Еще грубее, как писал замечательный писатель нашего времени Вильям Похлебкин, — задача, и трудность в том, чтобы понимать смысл происходящих в кастрюле, под крышкой, процессов, только это делает повара поваром, чтобы, в случае необходимости, изменить режим и суметь найти замену тому, чего не оказывается под рукой; все пойдет тогда в дело, и блюдо удастся. Бескомпромиссность опоязовцев поражает. Но были и другие. Знание ничтожно, как чесание в затылке, если оно не обладает минимальной проективной, прогностической способностью. Ходасевич, никакой не пророк, за много лет до «Дара» раскусил набоковского героя, придуривающегося то шахматистом, то шулером, то фальшивомонетчиком. Цветаева, — этот Маяковский в юбке, — ощутив со смертью Блока и Есенина пресечение идущей откуда-то очень издалека, еще до Ваньки Каина, песенной линии, заметила, что так просто многовековая традиция, и одна из констант русского строя, не обрывается, и предсказала появление рано или поздно «певца» с еще более грубым и хриплым голосом (как бы к нему, задним числом, ни относиться — речь не о качестве и калибре дарования, а о вакансии). И Эйхенбаум в тридцать четвертом году публично заявил, что футуризм почил неестественной смертью, что потенции и всех своих тенденций он не исчерпал, и приблизительно указал каких, и десятилетия спустя, при первой же возможности, в России появилось как минимум два конфронтирующих друг с другом футуристических поэта:
— это «морфологический» Соснора, со всеми оговорками ведущий родословную от героического периода футуризма — Хлебникова, Крученых, того же Маяковского и Цветаевой, —
— и «синтагматический» Парщиков, установивший толчковую ногу в усталом послереволюционном футуризме, в традиции, ведущейся от цифири, «проектов» и утопических поздних поэм Хлебникова, преломившихся затем в анималистических и сельскохозяйственных утопиях Заболоцкого, — присоединив к ним влияние южнорусского барокко в аранжировке отечественных структуралистов.
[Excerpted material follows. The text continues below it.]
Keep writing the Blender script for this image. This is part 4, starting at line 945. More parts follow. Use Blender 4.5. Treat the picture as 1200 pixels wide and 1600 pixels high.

И оба они противостоят последнему поэту акмеизма, давно его переросшему, — Бродскому.
Это не чертеж. Все возможные оговорки и поправки принимаются, но существо и нерв проблемы — таковы. Здесь — в пространстве поэзии — перекрещиваются параллельные линии, нечто выходящее за пределы индивидуального стиля: школы, то есть литературные «конфессии». Нет ничего важнее, может быть, для созревания литературы, чем наличие достойного «культурного противника», — какое захватывающее чтение представляют из себя высказывания подлинных литературных «врагов», как много говорят они об обоих, о существе конфликта, какая острота наблюдательности в них заключена, какая отборная, крупная соль идет в ход! — работа на пределе достоверности и деформации, находящаяся в опасной близости к жанру клеветы.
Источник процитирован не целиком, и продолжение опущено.